## Records supplied
_____
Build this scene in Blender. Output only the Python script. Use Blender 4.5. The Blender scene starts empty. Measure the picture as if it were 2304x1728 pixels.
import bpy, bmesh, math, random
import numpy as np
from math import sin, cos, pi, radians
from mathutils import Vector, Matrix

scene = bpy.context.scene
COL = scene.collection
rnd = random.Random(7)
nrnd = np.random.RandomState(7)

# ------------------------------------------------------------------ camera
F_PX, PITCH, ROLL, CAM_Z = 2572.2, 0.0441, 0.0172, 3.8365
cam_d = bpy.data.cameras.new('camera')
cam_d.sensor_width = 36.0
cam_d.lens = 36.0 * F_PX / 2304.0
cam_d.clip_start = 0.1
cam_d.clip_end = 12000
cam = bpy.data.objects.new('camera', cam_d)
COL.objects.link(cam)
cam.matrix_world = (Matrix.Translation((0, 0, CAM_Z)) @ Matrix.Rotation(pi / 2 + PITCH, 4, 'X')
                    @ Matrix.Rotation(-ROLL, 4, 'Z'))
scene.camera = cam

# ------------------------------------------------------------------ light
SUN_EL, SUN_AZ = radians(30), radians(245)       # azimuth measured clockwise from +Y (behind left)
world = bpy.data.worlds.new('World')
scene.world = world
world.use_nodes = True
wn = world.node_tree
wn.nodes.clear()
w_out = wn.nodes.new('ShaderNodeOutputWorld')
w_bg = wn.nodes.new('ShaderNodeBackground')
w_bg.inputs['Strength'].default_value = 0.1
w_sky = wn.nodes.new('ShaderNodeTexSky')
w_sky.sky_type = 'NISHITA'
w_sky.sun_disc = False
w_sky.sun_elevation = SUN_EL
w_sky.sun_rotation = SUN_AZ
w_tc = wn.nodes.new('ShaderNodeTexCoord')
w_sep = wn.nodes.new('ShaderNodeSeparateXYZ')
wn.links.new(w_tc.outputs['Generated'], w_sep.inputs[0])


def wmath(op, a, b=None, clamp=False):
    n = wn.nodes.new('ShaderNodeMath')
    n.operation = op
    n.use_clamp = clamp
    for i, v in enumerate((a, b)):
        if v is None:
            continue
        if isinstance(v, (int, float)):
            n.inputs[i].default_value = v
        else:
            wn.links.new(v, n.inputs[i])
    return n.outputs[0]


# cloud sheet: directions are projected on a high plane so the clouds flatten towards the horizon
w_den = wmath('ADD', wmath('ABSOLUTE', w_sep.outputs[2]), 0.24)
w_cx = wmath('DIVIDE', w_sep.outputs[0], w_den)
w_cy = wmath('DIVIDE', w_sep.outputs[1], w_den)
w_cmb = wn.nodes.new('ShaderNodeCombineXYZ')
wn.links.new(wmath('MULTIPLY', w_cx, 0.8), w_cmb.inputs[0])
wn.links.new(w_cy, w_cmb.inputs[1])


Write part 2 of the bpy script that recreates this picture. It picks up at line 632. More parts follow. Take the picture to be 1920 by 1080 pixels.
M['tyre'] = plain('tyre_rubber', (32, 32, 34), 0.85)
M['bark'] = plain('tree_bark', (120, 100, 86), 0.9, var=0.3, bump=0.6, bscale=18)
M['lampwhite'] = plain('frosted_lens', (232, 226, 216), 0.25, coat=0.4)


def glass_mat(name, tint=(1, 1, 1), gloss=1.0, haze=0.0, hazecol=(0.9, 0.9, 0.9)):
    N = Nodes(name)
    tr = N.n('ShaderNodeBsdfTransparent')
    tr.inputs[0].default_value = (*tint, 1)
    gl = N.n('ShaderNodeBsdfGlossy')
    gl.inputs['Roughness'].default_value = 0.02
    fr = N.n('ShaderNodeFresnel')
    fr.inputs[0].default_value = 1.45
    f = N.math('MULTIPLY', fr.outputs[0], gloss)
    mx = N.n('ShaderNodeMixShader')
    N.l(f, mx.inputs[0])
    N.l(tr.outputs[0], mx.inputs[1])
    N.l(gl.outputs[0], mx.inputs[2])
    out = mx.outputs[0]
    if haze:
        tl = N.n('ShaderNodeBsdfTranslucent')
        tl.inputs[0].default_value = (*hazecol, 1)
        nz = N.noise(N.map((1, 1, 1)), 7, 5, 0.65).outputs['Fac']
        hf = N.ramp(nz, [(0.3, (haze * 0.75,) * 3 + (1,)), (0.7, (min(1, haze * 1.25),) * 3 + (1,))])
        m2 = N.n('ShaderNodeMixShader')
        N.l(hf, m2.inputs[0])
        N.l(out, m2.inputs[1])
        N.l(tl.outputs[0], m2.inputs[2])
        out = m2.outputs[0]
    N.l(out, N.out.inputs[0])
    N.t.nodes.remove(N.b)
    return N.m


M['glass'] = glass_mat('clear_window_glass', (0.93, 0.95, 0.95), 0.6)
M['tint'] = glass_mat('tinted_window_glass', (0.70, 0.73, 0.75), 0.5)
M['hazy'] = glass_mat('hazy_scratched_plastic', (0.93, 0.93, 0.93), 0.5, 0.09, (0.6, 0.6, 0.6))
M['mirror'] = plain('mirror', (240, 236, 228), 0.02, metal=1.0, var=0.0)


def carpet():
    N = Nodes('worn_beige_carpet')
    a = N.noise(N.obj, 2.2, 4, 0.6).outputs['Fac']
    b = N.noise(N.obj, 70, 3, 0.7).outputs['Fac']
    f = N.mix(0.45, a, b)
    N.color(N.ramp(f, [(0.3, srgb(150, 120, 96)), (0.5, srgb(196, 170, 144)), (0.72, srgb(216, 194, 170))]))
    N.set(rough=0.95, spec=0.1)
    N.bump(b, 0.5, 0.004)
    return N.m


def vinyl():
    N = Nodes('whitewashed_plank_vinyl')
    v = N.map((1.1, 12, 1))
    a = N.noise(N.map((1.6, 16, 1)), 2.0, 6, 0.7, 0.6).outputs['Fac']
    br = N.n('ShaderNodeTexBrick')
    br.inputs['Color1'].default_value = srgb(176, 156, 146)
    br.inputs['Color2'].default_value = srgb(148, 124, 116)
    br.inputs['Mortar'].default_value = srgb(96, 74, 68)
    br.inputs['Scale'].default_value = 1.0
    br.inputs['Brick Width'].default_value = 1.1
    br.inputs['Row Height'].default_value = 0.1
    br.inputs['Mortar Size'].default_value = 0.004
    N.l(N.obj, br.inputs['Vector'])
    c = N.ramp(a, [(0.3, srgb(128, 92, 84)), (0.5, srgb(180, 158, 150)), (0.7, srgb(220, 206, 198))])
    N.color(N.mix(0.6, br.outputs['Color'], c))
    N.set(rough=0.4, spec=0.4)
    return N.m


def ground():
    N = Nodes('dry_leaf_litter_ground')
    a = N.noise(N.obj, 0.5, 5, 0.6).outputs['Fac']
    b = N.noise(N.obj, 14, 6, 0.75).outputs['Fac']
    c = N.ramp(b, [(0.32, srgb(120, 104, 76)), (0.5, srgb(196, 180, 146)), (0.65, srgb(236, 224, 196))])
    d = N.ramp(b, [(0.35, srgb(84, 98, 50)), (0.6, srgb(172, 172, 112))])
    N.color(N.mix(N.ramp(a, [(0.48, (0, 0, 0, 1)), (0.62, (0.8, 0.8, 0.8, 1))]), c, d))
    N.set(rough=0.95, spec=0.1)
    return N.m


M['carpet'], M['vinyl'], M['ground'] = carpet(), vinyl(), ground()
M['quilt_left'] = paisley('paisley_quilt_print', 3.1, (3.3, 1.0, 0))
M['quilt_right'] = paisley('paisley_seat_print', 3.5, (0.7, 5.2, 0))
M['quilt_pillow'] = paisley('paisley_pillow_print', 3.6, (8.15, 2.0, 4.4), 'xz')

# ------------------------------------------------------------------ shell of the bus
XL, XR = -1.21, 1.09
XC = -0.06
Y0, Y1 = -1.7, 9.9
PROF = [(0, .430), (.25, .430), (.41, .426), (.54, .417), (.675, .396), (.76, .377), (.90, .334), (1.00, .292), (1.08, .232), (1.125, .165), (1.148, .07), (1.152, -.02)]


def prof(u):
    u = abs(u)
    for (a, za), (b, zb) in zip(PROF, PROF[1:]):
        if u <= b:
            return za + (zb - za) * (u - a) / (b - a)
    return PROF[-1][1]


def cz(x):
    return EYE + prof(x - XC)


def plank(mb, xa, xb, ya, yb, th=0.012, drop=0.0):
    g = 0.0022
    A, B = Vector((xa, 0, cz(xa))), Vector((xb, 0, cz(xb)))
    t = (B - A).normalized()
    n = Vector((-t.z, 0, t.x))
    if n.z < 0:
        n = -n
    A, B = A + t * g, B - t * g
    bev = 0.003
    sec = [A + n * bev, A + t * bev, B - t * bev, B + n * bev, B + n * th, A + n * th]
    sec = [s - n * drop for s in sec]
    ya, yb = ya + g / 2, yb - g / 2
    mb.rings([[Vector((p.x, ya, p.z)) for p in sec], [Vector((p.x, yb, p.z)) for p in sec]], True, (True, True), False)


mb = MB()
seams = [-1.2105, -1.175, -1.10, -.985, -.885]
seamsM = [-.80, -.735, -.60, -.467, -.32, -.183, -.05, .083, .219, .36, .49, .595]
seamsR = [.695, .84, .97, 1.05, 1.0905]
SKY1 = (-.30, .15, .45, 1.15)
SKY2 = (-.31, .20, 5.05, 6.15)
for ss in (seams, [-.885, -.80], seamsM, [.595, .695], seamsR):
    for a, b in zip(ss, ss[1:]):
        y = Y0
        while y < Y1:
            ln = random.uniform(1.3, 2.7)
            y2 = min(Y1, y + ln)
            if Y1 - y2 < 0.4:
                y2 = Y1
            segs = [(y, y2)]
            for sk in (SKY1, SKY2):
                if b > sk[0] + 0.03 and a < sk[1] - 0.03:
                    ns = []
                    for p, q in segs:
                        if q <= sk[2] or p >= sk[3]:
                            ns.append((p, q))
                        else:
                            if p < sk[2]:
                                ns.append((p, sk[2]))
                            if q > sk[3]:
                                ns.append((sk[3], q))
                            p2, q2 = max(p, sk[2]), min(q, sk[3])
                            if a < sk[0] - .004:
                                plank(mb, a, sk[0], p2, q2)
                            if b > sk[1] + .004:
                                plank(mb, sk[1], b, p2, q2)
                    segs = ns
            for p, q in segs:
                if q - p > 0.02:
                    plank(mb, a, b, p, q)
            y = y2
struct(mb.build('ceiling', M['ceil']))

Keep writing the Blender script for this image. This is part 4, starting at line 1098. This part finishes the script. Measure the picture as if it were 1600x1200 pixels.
_____
## Task requirements
Return only the exact lines from the opening of the records through the line that contains "nrnd = np.random.RandomState(7)", both included.

## Solution for this problem
Build this scene in Blender. Output only the Python script. Use Blender 4.5. The Blender scene starts empty. Measure the picture as if it were 2304x1728 pixels.
import bpy, bmesh, math, random
import numpy as np
from math import sin, cos, pi, radians
from mathutils import Vector, Matrix

scene = bpy.context.scene
COL = scene.collection
rnd = random.Random(7)
nrnd = np.random.RandomState(7)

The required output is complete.